**DATA EXCERPT:**
— BEGIN —

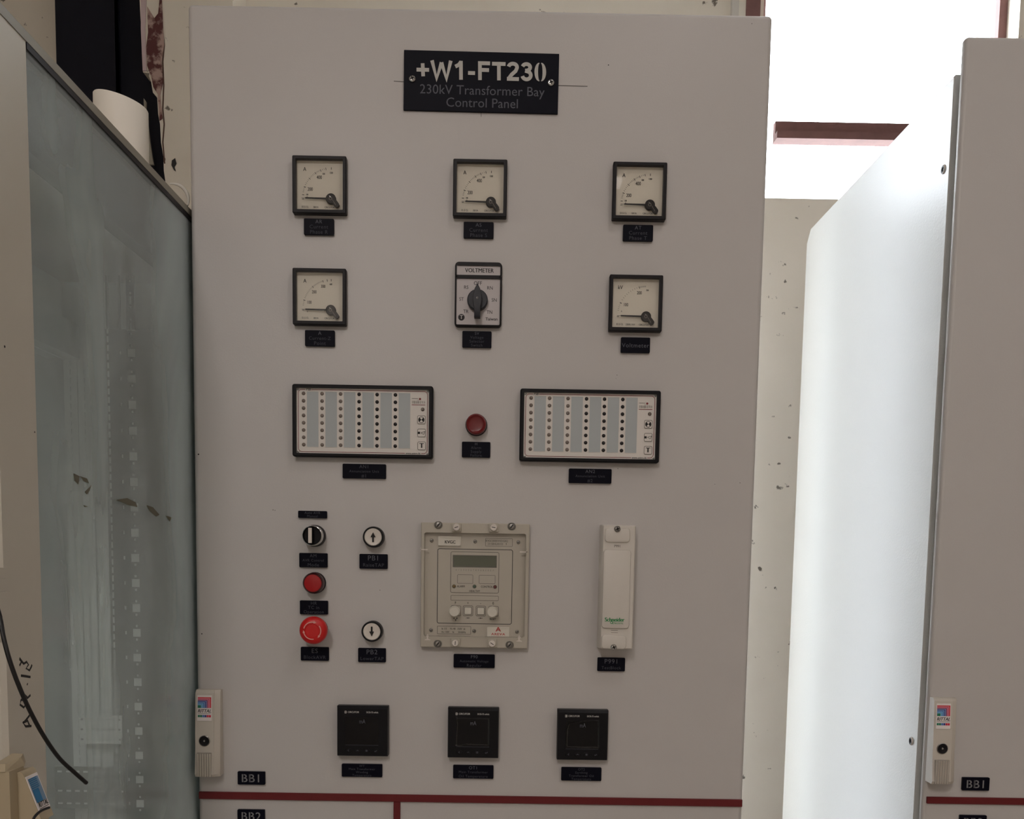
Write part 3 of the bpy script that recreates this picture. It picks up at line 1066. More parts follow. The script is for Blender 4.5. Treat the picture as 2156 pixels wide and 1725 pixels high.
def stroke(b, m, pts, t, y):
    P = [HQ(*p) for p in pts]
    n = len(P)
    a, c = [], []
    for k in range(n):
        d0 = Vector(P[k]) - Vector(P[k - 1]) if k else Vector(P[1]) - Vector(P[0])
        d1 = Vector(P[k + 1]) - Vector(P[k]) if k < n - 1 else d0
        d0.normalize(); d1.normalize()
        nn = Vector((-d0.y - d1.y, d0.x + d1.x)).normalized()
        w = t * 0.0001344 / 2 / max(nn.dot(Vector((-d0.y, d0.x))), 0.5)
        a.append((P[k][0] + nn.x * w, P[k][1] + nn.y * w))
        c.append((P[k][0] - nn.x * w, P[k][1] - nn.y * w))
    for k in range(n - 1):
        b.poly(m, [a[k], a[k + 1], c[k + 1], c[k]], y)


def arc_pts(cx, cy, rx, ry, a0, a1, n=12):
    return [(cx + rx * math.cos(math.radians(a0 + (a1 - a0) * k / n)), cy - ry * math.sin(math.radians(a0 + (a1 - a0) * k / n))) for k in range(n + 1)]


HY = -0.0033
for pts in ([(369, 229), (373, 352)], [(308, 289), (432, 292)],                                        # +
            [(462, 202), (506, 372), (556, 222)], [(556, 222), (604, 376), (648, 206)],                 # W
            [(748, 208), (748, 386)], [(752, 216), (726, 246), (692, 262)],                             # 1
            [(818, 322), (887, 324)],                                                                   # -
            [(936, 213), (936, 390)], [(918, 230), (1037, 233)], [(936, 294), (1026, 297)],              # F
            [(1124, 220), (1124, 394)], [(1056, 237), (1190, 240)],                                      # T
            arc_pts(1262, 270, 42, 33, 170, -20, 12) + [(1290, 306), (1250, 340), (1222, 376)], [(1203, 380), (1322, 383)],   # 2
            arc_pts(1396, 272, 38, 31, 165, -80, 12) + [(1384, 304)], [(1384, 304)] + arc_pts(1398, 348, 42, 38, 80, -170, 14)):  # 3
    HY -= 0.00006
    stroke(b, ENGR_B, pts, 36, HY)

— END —

**GIVEN INSTRUCTION:**
Except for the pictures, copy the material above exactly.

**WRITTEN REPLY:**
Write part 3 of the bpy script that recreates this picture. It picks up at line 1066. More parts follow. The script is for Blender 4.5. Treat the picture as 2156 pixels wide and 1725 pixels high.
def stroke(b, m, pts, t, y):
    P = [HQ(*p) for p in pts]
    n = len(P)
    a, c = [], []
    for k in range(n):
        d0 = Vector(P[k]) - Vector(P[k - 1]) if k else Vector(P[1]) - Vector(P[0])
        d1 = Vector(P[k + 1]) - Vector(P[k]) if k < n - 1 else d0
        d0.normalize(); d1.normalize()
        nn = Vector((-d0.y - d1.y, d0.x + d1.x)).normalized()
        w = t * 0.0001344 / 2 / max(nn.dot(Vector((-d0.y, d0.x))), 0.5)
        a.append((P[k][0] + nn.x * w, P[k][1] + nn.y * w))
        c.append((P[k][0] - nn.x * w, P[k][1] - nn.y * w))
    for k in range(n - 1):
        b.poly(m, [a[k], a[k + 1], c[k + 1], c[k]], y)


def arc_pts(cx, cy, rx, ry, a0, a1, n=12):
    return [(cx + rx * math.cos(math.radians(a0 + (a1 - a0) * k / n)), cy - ry * math.sin(math.radians(a0 + (a1 - a0) * k / n))) for k in range(n + 1)]


HY = -0.0033
for pts in ([(369, 229), (373, 352)], [(308, 289), (432, 292)],                                        # +
            [(462, 202), (506, 372), (556, 222)], [(556, 222), (604, 376), (648, 206)],                 # W
            [(748, 208), (748, 386)], [(752, 216), (726, 246), (692, 262)],                             # 1
            [(818, 322), (887, 324)],                                                                   # -
            [(936, 213), (936, 390)], [(918, 230), (1037, 233)], [(936, 294), (1026, 297)],              # F
            [(1124, 220), (1124, 394)], [(1056, 237), (1190, 240)],                                      # T
            arc_pts(1262, 270, 42, 33, 170, -20, 12) + [(1290, 306), (1250, 340), (1222, 376)], [(1203, 380), (1322, 383)],   # 2
            arc_pts(1396, 272, 38, 31, 165, -80, 12) + [(1384, 304)], [(1384, 304)] + arc_pts(1398, 348, 42, 38, 80, -170, 14)):  # 3
    HY -= 0.00006
    stroke(b, ENGR_B, pts, 36, HY)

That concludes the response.